Set exercise: Please return the full listing below without altering anything.

Recorded information:
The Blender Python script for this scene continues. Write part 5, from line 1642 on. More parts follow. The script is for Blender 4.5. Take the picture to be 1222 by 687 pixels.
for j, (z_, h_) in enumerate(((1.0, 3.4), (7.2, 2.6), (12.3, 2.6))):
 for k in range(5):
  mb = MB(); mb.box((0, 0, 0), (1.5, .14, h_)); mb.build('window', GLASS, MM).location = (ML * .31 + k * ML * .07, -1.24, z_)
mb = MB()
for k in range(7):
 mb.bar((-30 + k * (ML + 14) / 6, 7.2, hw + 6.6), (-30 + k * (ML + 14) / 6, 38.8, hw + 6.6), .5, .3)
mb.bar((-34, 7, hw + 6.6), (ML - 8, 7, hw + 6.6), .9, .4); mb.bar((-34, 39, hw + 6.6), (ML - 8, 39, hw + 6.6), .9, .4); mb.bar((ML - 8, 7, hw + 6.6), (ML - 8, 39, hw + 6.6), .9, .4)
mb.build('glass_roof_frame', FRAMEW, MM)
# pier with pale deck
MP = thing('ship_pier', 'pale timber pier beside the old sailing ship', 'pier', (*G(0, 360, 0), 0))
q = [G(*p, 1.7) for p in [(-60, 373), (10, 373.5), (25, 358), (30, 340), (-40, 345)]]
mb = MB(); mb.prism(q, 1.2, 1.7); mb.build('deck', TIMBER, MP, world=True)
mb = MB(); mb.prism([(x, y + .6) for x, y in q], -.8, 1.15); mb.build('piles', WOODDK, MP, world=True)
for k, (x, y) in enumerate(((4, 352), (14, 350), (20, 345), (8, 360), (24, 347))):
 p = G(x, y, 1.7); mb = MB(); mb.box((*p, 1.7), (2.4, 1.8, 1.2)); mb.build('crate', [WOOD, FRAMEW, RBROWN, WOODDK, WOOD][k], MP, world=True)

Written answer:
The Blender Python script for this scene continues. Write part 5, from line 1642 on. More parts follow. The script is for Blender 4.5. Take the picture to be 1222 by 687 pixels.
for j, (z_, h_) in enumerate(((1.0, 3.4), (7.2, 2.6), (12.3, 2.6))):
 for k in range(5):
  mb = MB(); mb.box((0, 0, 0), (1.5, .14, h_)); mb.build('window', GLASS, MM).location = (ML * .31 + k * ML * .07, -1.24, z_)
mb = MB()
for k in range(7):
 mb.bar((-30 + k * (ML + 14) / 6, 7.2, hw + 6.6), (-30 + k * (ML + 14) / 6, 38.8, hw + 6.6), .5, .3)
mb.bar((-34, 7, hw + 6.6), (ML - 8, 7, hw + 6.6), .9, .4); mb.bar((-34, 39, hw + 6.6), (ML - 8, 39, hw + 6.6), .9, .4); mb.bar((ML - 8, 7, hw + 6.6), (ML - 8, 39, hw + 6.6), .9, .4)
mb.build('glass_roof_frame', FRAMEW, MM)
# pier with pale deck
MP = thing('ship_pier', 'pale timber pier beside the old sailing ship', 'pier', (*G(0, 360, 0), 0))
q = [G(*p, 1.7) for p in [(-60, 373), (10, 373.5), (25, 358), (30, 340), (-40, 345)]]
mb = MB(); mb.prism(q, 1.2, 1.7); mb.build('deck', TIMBER, MP, world=True)
mb = MB(); mb.prism([(x, y + .6) for x, y in q], -.8, 1.15); mb.build('piles', WOODDK, MP, world=True)
for k, (x, y) in enumerate(((4, 352), (14, 350), (20, 345), (8, 360), (24, 347))):
 p = G(x, y, 1.7); mb = MB(); mb.box((*p, 1.7), (2.4, 1.8, 1.2)); mb.build('crate', [WOOD, FRAMEW, RBROWN, WOODDK, WOOD][k], MP, world=True)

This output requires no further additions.